Grace also was very organized and she wanted the whole wedding paid for by the time it arrived. She had already given me $800 of the $1200 they owed. Then I got he horrible call. Spike had suddenly died of Acute Bronchial Pneumonia. Suddenly it was all over. A loud screeching halt. I felt as though the breath had been knocked out of me. I have had a lot of things happen to me with weddings, I feel like I have it all happen. Not this though. This did not need to happen. This wedding was supposed to be in Seattle Bride, I knew it was going to be that good. It was my style all over the place. It was going to be the epitome of a Unique Northwest Wedding.
The money that they had paid me was nearly out the bank and paying for an ad I have dreamed of having. That ad is now on hold until I can scrape together another $800. But you know, its nothing compared to the total loss and heartbreak that Grace must be feeling. She asked me for the money back to complete the $1000 payment she needs to make to get Spikes ring made. there was absolutely no question in my mind that I was giving it back.

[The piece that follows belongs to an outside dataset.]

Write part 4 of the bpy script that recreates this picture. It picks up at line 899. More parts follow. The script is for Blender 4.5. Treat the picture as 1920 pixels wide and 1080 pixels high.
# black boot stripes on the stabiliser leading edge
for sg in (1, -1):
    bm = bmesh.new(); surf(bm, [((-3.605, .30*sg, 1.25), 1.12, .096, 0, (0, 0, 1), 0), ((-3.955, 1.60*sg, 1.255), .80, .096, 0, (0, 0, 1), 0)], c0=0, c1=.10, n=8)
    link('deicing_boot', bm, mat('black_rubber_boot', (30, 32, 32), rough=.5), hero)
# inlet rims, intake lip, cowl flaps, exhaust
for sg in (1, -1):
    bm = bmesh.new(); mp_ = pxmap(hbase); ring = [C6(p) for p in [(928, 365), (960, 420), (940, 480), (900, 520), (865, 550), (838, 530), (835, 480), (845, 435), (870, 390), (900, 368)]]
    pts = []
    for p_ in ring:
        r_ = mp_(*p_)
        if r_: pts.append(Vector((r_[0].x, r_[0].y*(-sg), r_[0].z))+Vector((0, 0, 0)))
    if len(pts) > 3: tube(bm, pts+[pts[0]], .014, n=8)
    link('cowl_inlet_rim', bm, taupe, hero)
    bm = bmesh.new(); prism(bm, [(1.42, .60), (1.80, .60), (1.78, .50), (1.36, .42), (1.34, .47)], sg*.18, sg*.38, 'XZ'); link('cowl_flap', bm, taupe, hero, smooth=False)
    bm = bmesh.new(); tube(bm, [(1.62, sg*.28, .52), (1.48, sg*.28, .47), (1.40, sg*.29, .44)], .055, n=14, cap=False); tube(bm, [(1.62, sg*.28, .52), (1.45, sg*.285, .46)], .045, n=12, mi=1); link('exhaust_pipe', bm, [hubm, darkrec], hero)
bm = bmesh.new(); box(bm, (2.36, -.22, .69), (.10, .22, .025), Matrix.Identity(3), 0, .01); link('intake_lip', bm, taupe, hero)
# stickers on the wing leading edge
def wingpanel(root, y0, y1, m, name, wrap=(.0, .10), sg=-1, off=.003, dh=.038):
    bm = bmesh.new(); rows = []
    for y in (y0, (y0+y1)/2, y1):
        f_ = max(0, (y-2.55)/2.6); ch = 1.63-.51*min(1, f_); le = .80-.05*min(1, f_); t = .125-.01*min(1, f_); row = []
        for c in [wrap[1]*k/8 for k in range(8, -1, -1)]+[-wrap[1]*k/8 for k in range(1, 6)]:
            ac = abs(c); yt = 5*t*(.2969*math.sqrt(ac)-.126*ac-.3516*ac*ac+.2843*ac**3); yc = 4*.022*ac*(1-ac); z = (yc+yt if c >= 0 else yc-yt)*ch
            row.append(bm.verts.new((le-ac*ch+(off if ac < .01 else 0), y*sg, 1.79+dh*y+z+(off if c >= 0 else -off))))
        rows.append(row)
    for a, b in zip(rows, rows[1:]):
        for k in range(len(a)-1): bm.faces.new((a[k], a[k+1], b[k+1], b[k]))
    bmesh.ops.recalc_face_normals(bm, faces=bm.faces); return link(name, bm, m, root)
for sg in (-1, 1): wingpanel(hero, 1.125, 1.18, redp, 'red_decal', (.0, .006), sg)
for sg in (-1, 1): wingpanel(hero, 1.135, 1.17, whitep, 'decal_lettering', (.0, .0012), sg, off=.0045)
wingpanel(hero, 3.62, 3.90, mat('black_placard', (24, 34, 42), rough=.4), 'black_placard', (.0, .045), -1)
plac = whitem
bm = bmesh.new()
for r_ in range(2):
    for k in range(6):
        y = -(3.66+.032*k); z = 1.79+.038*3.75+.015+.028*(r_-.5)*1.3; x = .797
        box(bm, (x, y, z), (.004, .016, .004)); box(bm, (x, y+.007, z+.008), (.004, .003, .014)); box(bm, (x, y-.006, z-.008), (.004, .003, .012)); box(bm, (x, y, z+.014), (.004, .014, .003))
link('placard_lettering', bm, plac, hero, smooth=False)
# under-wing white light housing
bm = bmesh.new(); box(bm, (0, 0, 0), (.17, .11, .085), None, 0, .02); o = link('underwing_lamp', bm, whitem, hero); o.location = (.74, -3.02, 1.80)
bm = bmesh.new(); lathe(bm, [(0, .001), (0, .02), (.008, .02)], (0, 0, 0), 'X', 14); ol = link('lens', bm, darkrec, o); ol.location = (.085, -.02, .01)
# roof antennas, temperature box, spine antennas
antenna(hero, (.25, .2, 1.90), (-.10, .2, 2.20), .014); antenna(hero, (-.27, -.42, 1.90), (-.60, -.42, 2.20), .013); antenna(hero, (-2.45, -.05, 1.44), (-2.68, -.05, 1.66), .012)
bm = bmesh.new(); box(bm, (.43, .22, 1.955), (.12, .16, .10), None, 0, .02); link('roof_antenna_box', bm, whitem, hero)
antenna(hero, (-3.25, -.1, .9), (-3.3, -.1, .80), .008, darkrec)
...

This lesson has taught me a valuable lesson in having a contract. Always have one, always have it signed. I require a $200 deposit that is non-refundable. Its is to cover the cost of meeting with the couple, finding out every bit of detail regarding their wedding, making notes, going over shot ideas, explaining the contract and making some money in the possibility that they don't get married. I knew death was an option but I never considered it. Couples generally disagree and break up leaving vendors and themselves scrambling for money. I didn't want Grace to pay me so quickly but that is what she wanted to do so it was fine. Figuring out who you need to pay after a wedding can be daunting. Realizing how much you owe can probably make you sick. Its like paying for a meal after you have already eaten it, you sort of feel, why bother? I don't give couples their photos until I have received full payment. I also don't spend the money before the wedding. I am so glad I didn't in this case.
Words simply can not express the sadness I feel for the loss of my best friend and his hopes and dreams in this wedding. This experience will forever incorporate itself into the way I do business.